Data:
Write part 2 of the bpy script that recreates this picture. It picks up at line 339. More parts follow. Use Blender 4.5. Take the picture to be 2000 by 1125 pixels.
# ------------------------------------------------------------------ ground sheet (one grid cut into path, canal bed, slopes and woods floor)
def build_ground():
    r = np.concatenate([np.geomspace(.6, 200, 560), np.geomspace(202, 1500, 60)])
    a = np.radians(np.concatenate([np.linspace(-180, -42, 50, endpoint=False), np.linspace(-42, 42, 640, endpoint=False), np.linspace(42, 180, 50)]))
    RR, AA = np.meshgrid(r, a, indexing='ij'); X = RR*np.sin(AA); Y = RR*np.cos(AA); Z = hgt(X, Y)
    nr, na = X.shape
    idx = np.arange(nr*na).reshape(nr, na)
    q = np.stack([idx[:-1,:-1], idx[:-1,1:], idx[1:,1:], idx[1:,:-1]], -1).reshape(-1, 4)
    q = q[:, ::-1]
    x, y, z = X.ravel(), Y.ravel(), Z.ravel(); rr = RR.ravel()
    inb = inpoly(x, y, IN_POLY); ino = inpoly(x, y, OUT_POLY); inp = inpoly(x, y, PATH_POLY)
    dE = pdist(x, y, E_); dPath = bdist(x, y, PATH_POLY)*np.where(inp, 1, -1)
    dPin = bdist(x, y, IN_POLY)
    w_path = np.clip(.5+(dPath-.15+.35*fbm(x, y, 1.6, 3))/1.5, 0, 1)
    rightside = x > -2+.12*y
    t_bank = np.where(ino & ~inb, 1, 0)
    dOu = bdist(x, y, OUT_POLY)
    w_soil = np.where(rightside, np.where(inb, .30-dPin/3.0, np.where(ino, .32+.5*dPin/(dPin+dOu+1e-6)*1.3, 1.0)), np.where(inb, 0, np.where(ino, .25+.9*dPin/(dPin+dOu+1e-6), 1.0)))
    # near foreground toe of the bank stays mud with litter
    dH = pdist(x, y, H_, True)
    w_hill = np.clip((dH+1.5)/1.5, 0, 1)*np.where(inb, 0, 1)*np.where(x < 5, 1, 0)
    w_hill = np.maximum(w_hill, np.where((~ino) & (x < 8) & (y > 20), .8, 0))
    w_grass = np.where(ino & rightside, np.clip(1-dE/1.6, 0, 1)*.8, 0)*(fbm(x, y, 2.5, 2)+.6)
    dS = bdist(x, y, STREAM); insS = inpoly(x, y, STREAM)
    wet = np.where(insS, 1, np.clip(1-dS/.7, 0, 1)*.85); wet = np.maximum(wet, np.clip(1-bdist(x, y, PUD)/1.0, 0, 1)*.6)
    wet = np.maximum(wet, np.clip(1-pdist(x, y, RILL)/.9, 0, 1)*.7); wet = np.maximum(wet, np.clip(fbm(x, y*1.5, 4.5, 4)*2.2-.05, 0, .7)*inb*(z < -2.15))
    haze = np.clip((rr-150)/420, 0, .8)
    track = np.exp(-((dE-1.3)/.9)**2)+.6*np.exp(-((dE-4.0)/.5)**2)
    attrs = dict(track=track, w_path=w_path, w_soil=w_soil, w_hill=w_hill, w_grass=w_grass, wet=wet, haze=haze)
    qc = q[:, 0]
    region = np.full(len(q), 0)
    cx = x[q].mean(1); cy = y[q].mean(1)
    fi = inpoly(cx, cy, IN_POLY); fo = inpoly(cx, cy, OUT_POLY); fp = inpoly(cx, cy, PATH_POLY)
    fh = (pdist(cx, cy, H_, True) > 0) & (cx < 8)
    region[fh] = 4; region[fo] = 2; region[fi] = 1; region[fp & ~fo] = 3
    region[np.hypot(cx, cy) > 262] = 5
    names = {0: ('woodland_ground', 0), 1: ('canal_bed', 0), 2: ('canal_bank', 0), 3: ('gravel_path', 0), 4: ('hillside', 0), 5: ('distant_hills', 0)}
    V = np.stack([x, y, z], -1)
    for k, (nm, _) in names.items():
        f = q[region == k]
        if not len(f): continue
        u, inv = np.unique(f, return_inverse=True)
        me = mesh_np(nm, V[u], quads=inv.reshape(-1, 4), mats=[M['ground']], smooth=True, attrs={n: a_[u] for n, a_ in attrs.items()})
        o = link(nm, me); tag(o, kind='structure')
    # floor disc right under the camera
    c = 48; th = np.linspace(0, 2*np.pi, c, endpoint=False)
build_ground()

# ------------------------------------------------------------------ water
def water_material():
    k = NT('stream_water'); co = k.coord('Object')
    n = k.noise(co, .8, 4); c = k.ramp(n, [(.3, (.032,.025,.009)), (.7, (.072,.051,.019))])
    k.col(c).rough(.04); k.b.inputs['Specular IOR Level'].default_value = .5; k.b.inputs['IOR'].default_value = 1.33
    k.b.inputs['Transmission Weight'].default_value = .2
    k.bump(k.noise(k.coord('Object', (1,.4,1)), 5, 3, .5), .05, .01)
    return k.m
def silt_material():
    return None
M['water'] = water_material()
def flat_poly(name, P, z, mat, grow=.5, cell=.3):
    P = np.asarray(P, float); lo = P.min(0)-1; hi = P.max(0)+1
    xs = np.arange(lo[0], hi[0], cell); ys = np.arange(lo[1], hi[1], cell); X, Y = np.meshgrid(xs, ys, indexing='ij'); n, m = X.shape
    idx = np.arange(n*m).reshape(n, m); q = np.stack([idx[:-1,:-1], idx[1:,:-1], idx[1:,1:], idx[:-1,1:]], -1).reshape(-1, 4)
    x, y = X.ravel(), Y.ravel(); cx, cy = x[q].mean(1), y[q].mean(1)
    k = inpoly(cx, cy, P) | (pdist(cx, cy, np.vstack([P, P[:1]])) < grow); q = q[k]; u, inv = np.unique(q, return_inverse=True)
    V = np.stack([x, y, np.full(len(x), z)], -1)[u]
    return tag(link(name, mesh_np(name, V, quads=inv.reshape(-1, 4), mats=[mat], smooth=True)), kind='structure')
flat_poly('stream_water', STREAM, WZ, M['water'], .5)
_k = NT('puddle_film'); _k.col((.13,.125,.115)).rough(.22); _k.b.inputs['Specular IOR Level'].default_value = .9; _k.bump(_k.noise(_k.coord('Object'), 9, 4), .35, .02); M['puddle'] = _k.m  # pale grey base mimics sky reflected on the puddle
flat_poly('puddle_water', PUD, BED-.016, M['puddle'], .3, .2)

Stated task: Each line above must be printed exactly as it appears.

Written response:
Write part 2 of the bpy script that recreates this picture. It picks up at line 339. More parts follow. Use Blender 4.5. Take the picture to be 2000 by 1125 pixels.
# ------------------------------------------------------------------ ground sheet (one grid cut into path, canal bed, slopes and woods floor)
def build_ground():
    r = np.concatenate([np.geomspace(.6, 200, 560), np.geomspace(202, 1500, 60)])
    a = np.radians(np.concatenate([np.linspace(-180, -42, 50, endpoint=False), np.linspace(-42, 42, 640, endpoint=False), np.linspace(42, 180, 50)]))
    RR, AA = np.meshgrid(r, a, indexing='ij'); X = RR*np.sin(AA); Y = RR*np.cos(AA); Z = hgt(X, Y)
    nr, na = X.shape
    idx = np.arange(nr*na).reshape(nr, na)
    q = np.stack([idx[:-1,:-1], idx[:-1,1:], idx[1:,1:], idx[1:,:-1]], -1).reshape(-1, 4)
    q = q[:, ::-1]
    x, y, z = X.ravel(), Y.ravel(), Z.ravel(); rr = RR.ravel()
    inb = inpoly(x, y, IN_POLY); ino = inpoly(x, y, OUT_POLY); inp = inpoly(x, y, PATH_POLY)
    dE = pdist(x, y, E_); dPath = bdist(x, y, PATH_POLY)*np.where(inp, 1, -1)
    dPin = bdist(x, y, IN_POLY)
    w_path = np.clip(.5+(dPath-.15+.35*fbm(x, y, 1.6, 3))/1.5, 0, 1)
    rightside = x > -2+.12*y
    t_bank = np.where(ino & ~inb, 1, 0)
    dOu = bdist(x, y, OUT_POLY)
    w_soil = np.where(rightside, np.where(inb, .30-dPin/3.0, np.where(ino, .32+.5*dPin/(dPin+dOu+1e-6)*1.3, 1.0)), np.where(inb, 0, np.where(ino, .25+.9*dPin/(dPin+dOu+1e-6), 1.0)))
    # near foreground toe of the bank stays mud with litter
    dH = pdist(x, y, H_, True)
    w_hill = np.clip((dH+1.5)/1.5, 0, 1)*np.where(inb, 0, 1)*np.where(x < 5, 1, 0)
    w_hill = np.maximum(w_hill, np.where((~ino) & (x < 8) & (y > 20), .8, 0))
    w_grass = np.where(ino & rightside, np.clip(1-dE/1.6, 0, 1)*.8, 0)*(fbm(x, y, 2.5, 2)+.6)
    dS = bdist(x, y, STREAM); insS = inpoly(x, y, STREAM)
    wet = np.where(insS, 1, np.clip(1-dS/.7, 0, 1)*.85); wet = np.maximum(wet, np.clip(1-bdist(x, y, PUD)/1.0, 0, 1)*.6)
    wet = np.maximum(wet, np.clip(1-pdist(x, y, RILL)/.9, 0, 1)*.7); wet = np.maximum(wet, np.clip(fbm(x, y*1.5, 4.5, 4)*2.2-.05, 0, .7)*inb*(z < -2.15))
    haze = np.clip((rr-150)/420, 0, .8)
    track = np.exp(-((dE-1.3)/.9)**2)+.6*np.exp(-((dE-4.0)/.5)**2)
    attrs = dict(track=track, w_path=w_path, w_soil=w_soil, w_hill=w_hill, w_grass=w_grass, wet=wet, haze=haze)
    qc = q[:, 0]
    region = np.full(len(q), 0)
    cx = x[q].mean(1); cy = y[q].mean(1)
    fi = inpoly(cx, cy, IN_POLY); fo = inpoly(cx, cy, OUT_POLY); fp = inpoly(cx, cy, PATH_POLY)
    fh = (pdist(cx, cy, H_, True) > 0) & (cx < 8)
    region[fh] = 4; region[fo] = 2; region[fi] = 1; region[fp & ~fo] = 3
    region[np.hypot(cx, cy) > 262] = 5
    names = {0: ('woodland_ground', 0), 1: ('canal_bed', 0), 2: ('canal_bank', 0), 3: ('gravel_path', 0), 4: ('hillside', 0), 5: ('distant_hills', 0)}
    V = np.stack([x, y, z], -1)
    for k, (nm, _) in names.items():
        f = q[region == k]
        if not len(f): continue
        u, inv = np.unique(f, return_inverse=True)
        me = mesh_np(nm, V[u], quads=inv.reshape(-1, 4), mats=[M['ground']], smooth=True, attrs={n: a_[u] for n, a_ in attrs.items()})
        o = link(nm, me); tag(o, kind='structure')
    # floor disc right under the camera
    c = 48; th = np.linspace(0, 2*np.pi, c, endpoint=False)
build_ground()

# ------------------------------------------------------------------ water
def water_material():
    k = NT('stream_water'); co = k.coord('Object')
    n = k.noise(co, .8, 4); c = k.ramp(n, [(.3, (.032,.025,.009)), (.7, (.072,.051,.019))])
    k.col(c).rough(.04); k.b.inputs['Specular IOR Level'].default_value = .5; k.b.inputs['IOR'].default_value = 1.33
    k.b.inputs['Transmission Weight'].default_value = .2
    k.bump(k.noise(k.coord('Object', (1,.4,1)), 5, 3, .5), .05, .01)
    return k.m
def silt_material():
    return None
M['water'] = water_material()
def flat_poly(name, P, z, mat, grow=.5, cell=.3):
    P = np.asarray(P, float); lo = P.min(0)-1; hi = P.max(0)+1
    xs = np.arange(lo[0], hi[0], cell); ys = np.arange(lo[1], hi[1], cell); X, Y = np.meshgrid(xs, ys, indexing='ij'); n, m = X.shape
    idx = np.arange(n*m).reshape(n, m); q = np.stack([idx[:-1,:-1], idx[1:,:-1], idx[1:,1:], idx[:-1,1:]], -1).reshape(-1, 4)
    x, y = X.ravel(), Y.ravel(); cx, cy = x[q].mean(1), y[q].mean(1)
    k = inpoly(cx, cy, P) | (pdist(cx, cy, np.vstack([P, P[:1]])) < grow); q = q[k]; u, inv = np.unique(q, return_inverse=True)
    V = np.stack([x, y, np.full(len(x), z)], -1)[u]
    return tag(link(name, mesh_np(name, V, quads=inv.reshape(-1, 4), mats=[mat], smooth=True)), kind='structure')
flat_poly('stream_water', STREAM, WZ, M['water'], .5)
_k = NT('puddle_film'); _k.col((.13,.125,.115)).rough(.22); _k.b.inputs['Specular IOR Level'].default_value = .9; _k.bump(_k.noise(_k.coord('Object'), 9, 4), .35, .02); M['puddle'] = _k.m  # pale grey base mimics sky reflected on the puddle
flat_poly('puddle_water', PUD, BED-.016, M['puddle'], .3, .2)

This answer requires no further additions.